■ WRITTEN TASK
Retype the opening lines of the data exactly, stopping after the line that contains "R = math.radians". Skip every picture.

■ GIVEN INFORMATION
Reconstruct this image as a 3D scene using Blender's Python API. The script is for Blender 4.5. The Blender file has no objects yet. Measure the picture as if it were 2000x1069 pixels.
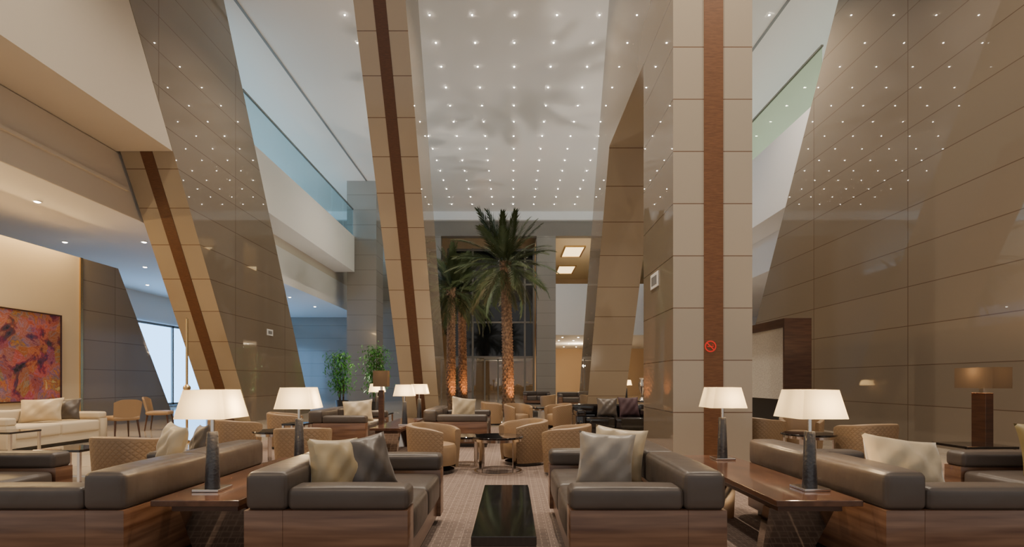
import bpy, bmesh, math, random
from mathutils import Vector, Matrix, Euler
random.seed(7)
S = bpy.context.scene
C = S.collection
PI = math.pi
R = math.radians

# ------------------------------------------------------------------ materials
def newmat(name):
    m = bpy.data.materials.new(name); m.use_nodes = True
    nt = m.node_tree
    return m, nt, nt.nodes['Principled BSDF']
def math_node(nt, op, a, b=None):
    n = nt.nodes.new('ShaderNodeMath'); n.operation = op
    for i, v in enumerate((a, b)):
        if v is None: continue
        if isinstance(v, (int, float)): n.inputs[i].default_value = v
        else: nt.links.new(v, n.inputs[i])
    return n.outputs[0]
def mix_col(nt, fac, a, b, mode='MIX'):
    n = nt.nodes.new('ShaderNodeMix'); n.data_type = 'RGBA'; n.blend_type = mode
    for i, v in ((0, fac), (6, a), (7, b)):
        if isinstance(v, (int, float)): n.inputs[i].default_value = v
        elif isinstance(v, tuple): n.inputs[i].default_value = (*v, 1)
        else: nt.links.new(v, n.inputs[i])
    return n.outputs[2]
def objco(nt):
    return nt.nodes.new('ShaderNodeTexCoord').outputs['Object']
def noise(nt, scale, vec=None, detail=3, sc3=None):
    n = nt.nodes.new('ShaderNodeTexNoise'); n.inputs['Scale'].default_value = scale; n.inputs['Detail'].default_value = detail
    v = vec or objco(nt)
    if sc3:
        mp = nt.nodes.new('ShaderNodeMapping'); mp.inputs['Scale'].default_value = sc3
        nt.links.new(v, mp.inputs[0]); v = mp.outputs[0]
    nt.links.new(v, n.inputs['Vector'])
    return n.outputs['Fac']
def bump(nt, b, h, strength, dist=.02):
    n = nt.nodes.new('ShaderNodeBump'); n.inputs['Strength'].default_value = strength; n.inputs['Distance'].default_value = dist
    nt.links.new(h, n.inputs['Height']); nt.links.new(n.outputs[0], b.inputs['Normal'])
def M(name, col, rough=.5, metal=0, spec=.5, bmp=None, var=None, coat=0, emit=None, sc3=None, sheen=0):
    m, nt, b = newmat(name)
    b.inputs['Base Color'].default_value = (*col, 1)
    b.inputs['Roughness'].default_value = rough
    b.inputs['Metallic'].default_value = metal
    b.inputs['Specular IOR Level'].default_value = spec
    b.inputs['Coat Weight'].default_value = coat
    b.inputs['Coat Roughness'].default_value = .06
    if sheen:
        b.inputs['Sheen Weight'].default_value = sheen; b.inputs['Sheen Roughness'].default_value = .35
    if var:
        f = noise(nt, var[0], sc3=sc3)
        f = math_node(nt, 'MULTIPLY', math_node(nt, 'SUBTRACT', f, .35), 3.3)
        cl = nt.nodes.new('ShaderNodeClamp'); nt.links.new(f, cl.inputs[0])
        nt.links.new(mix_col(nt, cl.outputs[0], col, var[1]), b.inputs['Base Color'])
    if bmp: bump(nt, b, noise(nt, bmp[0], detail=1.5), bmp[1], bmp[2] if len(bmp) > 2 else .02)
    if emit:
        b.inputs['Emission Color'].default_value = (*emit[0], 1); b.inputs['Emission Strength'].default_value = emit[1]
    return m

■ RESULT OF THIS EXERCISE
Reconstruct this image as a 3D scene using Blender's Python API. The script is for Blender 4.5. The Blender file has no objects yet. Measure the picture as if it were 2000x1069 pixels.
import bpy, bmesh, math, random
from mathutils import Vector, Matrix, Euler
random.seed(7)
S = bpy.context.scene
C = S.collection
PI = math.pi
R = math.radians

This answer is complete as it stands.